> Stated problem
Please give the listing again in its entirety, exactly as written.

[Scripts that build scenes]
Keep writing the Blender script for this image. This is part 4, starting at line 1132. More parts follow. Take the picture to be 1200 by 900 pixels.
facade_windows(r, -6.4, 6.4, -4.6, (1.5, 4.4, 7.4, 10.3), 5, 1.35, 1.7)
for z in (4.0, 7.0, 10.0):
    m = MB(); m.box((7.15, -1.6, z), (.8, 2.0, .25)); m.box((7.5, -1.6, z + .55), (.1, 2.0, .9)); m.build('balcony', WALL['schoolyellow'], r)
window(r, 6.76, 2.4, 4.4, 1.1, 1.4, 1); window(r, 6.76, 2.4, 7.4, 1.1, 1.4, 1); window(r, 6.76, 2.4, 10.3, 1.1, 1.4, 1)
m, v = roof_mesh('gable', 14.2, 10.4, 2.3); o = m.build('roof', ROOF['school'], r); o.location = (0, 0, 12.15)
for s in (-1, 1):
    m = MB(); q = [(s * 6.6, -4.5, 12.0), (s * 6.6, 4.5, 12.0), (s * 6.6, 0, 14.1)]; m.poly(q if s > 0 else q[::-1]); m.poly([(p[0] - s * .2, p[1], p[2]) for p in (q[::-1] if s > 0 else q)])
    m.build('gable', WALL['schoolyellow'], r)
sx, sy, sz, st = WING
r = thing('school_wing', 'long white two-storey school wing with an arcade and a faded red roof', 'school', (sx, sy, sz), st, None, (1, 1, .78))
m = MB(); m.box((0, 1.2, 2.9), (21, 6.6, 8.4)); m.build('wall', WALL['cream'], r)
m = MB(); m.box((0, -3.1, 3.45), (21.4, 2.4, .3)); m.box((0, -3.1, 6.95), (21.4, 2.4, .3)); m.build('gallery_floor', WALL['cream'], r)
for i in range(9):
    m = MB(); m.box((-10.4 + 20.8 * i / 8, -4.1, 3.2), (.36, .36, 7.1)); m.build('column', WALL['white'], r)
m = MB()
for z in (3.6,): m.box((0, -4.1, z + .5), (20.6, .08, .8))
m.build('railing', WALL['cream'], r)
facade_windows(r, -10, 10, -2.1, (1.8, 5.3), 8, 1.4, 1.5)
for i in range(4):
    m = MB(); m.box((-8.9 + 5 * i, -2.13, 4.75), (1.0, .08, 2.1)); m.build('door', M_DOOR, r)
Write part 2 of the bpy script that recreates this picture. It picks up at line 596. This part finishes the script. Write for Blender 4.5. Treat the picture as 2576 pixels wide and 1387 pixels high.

> The solution
Keep writing the Blender script for this image. This is part 4, starting at line 1132. More parts follow. Take the picture to be 1200 by 900 pixels.
facade_windows(r, -6.4, 6.4, -4.6, (1.5, 4.4, 7.4, 10.3), 5, 1.35, 1.7)
for z in (4.0, 7.0, 10.0):
    m = MB(); m.box((7.15, -1.6, z), (.8, 2.0, .25)); m.box((7.5, -1.6, z + .55), (.1, 2.0, .9)); m.build('balcony', WALL['schoolyellow'], r)
window(r, 6.76, 2.4, 4.4, 1.1, 1.4, 1); window(r, 6.76, 2.4, 7.4, 1.1, 1.4, 1); window(r, 6.76, 2.4, 10.3, 1.1, 1.4, 1)
m, v = roof_mesh('gable', 14.2, 10.4, 2.3); o = m.build('roof', ROOF['school'], r); o.location = (0, 0, 12.15)
for s in (-1, 1):
    m = MB(); q = [(s * 6.6, -4.5, 12.0), (s * 6.6, 4.5, 12.0), (s * 6.6, 0, 14.1)]; m.poly(q if s > 0 else q[::-1]); m.poly([(p[0] - s * .2, p[1], p[2]) for p in (q[::-1] if s > 0 else q)])
    m.build('gable', WALL['schoolyellow'], r)
sx, sy, sz, st = WING
r = thing('school_wing', 'long white two-storey school wing with an arcade and a faded red roof', 'school', (sx, sy, sz), st, None, (1, 1, .78))
m = MB(); m.box((0, 1.2, 2.9), (21, 6.6, 8.4)); m.build('wall', WALL['cream'], r)
m = MB(); m.box((0, -3.1, 3.45), (21.4, 2.4, .3)); m.box((0, -3.1, 6.95), (21.4, 2.4, .3)); m.build('gallery_floor', WALL['cream'], r)
for i in range(9):
    m = MB(); m.box((-10.4 + 20.8 * i / 8, -4.1, 3.2), (.36, .36, 7.1)); m.build('column', WALL['white'], r)
m = MB()
for z in (3.6,): m.box((0, -4.1, z + .5), (20.6, .08, .8))
m.build('railing', WALL['cream'], r)
facade_windows(r, -10, 10, -2.1, (1.8, 5.3), 8, 1.4, 1.5)
for i in range(4):
    m = MB(); m.box((-8.9 + 5 * i, -2.13, 4.75), (1.0, .08, 2.1)); m.build('door', M_DOOR, r)
Write part 2 of the bpy script that recreates this picture. It picks up at line 596. This part finishes the script. Write for Blender 4.5. Treat the picture as 2576 pixels wide and 1387 pixels high.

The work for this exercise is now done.